Raw data
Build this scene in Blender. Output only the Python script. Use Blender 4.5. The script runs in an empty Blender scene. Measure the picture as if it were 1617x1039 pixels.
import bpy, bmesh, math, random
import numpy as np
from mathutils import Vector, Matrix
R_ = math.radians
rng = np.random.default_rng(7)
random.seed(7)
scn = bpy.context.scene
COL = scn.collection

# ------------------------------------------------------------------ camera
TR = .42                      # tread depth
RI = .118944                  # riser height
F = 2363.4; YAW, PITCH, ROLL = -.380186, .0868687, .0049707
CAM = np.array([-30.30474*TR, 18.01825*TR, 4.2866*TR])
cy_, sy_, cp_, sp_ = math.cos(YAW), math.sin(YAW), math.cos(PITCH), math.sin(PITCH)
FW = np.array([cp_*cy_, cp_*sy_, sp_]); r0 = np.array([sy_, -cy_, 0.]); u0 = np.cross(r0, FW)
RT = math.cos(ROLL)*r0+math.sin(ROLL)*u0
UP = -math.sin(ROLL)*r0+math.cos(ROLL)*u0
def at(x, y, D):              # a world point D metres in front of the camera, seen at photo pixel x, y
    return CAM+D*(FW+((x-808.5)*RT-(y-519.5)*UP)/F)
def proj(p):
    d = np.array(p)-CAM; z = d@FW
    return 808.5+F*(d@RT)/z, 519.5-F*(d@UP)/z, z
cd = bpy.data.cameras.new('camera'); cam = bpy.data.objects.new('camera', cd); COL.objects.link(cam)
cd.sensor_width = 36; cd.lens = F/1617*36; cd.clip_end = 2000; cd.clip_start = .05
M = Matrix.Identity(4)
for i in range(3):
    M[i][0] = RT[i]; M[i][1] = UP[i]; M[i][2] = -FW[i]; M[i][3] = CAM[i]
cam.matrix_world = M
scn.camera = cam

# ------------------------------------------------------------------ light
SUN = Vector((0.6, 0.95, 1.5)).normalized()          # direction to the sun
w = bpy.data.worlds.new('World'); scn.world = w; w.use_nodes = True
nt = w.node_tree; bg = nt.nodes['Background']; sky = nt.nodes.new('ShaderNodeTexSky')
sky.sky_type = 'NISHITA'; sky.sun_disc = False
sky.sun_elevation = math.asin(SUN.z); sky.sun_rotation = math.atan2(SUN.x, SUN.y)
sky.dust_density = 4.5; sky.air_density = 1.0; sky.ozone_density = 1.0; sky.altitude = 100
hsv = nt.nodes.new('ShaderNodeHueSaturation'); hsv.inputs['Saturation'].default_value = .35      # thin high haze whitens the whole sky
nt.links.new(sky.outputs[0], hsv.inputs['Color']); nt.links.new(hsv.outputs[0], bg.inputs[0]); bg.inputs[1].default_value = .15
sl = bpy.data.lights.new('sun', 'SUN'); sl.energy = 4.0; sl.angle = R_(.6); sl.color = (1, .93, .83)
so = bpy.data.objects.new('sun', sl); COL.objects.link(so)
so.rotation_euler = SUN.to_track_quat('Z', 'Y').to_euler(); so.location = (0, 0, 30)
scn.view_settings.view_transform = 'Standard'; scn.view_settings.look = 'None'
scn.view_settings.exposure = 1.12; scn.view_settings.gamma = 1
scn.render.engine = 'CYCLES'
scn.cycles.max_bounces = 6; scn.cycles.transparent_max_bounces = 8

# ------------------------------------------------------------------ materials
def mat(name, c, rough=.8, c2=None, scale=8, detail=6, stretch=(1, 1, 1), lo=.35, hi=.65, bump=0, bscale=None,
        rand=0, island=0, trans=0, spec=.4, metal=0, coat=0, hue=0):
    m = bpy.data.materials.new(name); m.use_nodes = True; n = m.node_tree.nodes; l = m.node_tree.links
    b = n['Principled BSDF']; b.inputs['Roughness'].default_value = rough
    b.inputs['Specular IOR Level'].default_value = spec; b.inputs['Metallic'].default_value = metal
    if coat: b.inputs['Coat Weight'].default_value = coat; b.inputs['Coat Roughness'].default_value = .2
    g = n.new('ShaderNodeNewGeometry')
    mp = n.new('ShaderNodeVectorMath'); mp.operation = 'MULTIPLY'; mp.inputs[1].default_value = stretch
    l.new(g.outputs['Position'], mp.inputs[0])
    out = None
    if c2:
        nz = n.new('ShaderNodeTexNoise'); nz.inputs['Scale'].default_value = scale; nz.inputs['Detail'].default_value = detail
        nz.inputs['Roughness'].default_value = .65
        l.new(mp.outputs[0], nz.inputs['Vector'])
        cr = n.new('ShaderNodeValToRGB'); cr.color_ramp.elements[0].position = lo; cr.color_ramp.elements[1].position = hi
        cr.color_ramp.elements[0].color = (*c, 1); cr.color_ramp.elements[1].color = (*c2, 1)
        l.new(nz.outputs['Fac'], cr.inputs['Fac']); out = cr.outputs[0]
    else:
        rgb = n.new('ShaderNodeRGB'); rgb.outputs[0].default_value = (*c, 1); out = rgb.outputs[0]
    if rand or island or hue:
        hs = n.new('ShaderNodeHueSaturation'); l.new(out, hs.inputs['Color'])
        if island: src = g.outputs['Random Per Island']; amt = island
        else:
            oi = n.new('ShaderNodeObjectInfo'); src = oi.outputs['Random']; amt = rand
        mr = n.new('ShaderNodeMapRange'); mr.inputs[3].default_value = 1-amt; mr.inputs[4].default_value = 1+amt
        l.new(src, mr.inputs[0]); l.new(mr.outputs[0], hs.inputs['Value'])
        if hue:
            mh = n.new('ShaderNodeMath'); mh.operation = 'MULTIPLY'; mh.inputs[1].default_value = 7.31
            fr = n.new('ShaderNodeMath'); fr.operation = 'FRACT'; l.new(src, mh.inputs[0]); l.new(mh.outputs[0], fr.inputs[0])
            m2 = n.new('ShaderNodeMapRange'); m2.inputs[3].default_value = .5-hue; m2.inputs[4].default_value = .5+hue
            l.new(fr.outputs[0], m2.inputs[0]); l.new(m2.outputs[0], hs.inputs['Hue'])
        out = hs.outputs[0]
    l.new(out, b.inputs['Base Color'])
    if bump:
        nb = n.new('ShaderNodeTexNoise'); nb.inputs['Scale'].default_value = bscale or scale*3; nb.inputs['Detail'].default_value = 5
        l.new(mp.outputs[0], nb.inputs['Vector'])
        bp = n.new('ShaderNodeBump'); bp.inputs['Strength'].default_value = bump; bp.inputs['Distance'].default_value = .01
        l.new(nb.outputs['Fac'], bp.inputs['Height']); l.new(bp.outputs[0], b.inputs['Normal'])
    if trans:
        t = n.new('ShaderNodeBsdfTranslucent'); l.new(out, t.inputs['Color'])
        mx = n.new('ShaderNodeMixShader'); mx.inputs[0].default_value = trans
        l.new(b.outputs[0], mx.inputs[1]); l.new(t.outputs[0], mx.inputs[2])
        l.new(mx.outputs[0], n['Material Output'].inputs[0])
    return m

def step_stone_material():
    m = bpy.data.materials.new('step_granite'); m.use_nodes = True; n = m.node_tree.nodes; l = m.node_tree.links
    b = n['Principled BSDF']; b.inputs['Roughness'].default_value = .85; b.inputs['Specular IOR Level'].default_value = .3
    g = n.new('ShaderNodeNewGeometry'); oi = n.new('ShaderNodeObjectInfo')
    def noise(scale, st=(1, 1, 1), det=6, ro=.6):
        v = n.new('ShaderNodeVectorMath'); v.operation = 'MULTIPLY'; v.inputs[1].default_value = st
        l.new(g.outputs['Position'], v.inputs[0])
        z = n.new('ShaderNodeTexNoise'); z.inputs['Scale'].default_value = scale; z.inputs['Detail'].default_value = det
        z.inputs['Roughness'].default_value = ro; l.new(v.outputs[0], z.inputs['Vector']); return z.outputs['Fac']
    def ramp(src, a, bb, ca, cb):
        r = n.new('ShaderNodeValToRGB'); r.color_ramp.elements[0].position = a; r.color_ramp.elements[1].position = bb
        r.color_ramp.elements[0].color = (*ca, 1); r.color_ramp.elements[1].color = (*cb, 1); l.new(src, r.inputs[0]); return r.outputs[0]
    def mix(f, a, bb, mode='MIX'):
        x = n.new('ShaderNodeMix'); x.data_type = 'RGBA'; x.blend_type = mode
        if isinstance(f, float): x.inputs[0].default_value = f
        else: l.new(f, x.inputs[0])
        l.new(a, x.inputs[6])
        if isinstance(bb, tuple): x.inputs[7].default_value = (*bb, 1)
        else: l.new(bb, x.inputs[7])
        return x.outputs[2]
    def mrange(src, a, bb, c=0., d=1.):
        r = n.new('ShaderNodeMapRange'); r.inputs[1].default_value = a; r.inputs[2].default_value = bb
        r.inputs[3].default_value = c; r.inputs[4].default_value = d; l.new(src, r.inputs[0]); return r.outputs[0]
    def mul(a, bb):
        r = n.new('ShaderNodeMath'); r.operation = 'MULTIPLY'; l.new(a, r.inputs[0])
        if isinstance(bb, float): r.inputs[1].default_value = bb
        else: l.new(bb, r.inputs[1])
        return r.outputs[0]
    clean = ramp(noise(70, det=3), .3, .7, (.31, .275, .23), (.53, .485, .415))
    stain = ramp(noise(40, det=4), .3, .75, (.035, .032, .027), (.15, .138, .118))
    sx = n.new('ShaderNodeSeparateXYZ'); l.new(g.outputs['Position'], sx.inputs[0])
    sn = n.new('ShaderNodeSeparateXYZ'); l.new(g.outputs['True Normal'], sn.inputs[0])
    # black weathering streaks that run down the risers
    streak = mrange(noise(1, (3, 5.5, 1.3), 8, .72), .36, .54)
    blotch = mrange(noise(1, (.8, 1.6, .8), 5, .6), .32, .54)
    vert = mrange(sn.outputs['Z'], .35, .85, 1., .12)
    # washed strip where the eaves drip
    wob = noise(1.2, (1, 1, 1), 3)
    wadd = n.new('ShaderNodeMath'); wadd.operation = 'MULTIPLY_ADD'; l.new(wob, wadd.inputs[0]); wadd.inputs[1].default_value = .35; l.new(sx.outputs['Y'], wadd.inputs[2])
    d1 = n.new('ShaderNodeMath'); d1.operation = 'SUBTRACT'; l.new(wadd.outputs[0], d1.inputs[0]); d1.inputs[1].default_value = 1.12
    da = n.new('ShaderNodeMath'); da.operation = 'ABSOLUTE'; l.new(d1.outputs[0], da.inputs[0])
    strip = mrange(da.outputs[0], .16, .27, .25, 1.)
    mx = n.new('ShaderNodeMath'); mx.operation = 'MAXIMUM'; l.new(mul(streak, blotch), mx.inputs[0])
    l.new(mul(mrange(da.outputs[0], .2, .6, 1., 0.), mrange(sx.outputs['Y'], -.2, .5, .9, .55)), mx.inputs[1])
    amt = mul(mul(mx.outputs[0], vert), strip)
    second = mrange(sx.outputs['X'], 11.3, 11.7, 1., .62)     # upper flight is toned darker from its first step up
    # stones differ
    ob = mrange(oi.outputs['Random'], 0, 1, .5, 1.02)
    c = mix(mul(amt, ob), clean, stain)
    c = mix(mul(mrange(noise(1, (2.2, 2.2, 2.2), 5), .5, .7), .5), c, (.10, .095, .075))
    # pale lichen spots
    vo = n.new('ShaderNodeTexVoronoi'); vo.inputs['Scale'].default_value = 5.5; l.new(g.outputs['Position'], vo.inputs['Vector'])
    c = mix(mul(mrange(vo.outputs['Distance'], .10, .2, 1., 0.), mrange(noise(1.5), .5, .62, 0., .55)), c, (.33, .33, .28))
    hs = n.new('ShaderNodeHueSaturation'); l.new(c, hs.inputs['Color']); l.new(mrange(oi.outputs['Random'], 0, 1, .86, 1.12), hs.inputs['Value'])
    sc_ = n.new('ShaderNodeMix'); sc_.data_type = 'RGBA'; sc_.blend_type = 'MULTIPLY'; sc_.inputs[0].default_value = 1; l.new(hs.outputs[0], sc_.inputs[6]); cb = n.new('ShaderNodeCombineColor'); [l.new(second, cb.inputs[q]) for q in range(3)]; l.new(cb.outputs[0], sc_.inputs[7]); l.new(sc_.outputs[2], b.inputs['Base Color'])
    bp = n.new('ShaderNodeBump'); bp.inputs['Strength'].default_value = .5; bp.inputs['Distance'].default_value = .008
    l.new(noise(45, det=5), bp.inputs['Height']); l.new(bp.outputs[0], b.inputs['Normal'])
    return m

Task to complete
From the line with "amt = mul(mul(mx.outputs[0], vert), strip)" through the line with "c = mix(mul(amt, ob), clean, stain)", repeat every line exactly, both ends included, and nothing outside that range.

Exercise response
    amt = mul(mul(mx.outputs[0], vert), strip)
    second = mrange(sx.outputs['X'], 11.3, 11.7, 1., .62)     # upper flight is toned darker from its first step up
    # stones differ
    ob = mrange(oi.outputs['Random'], 0, 1, .5, 1.02)
    c = mix(mul(amt, ob), clean, stain)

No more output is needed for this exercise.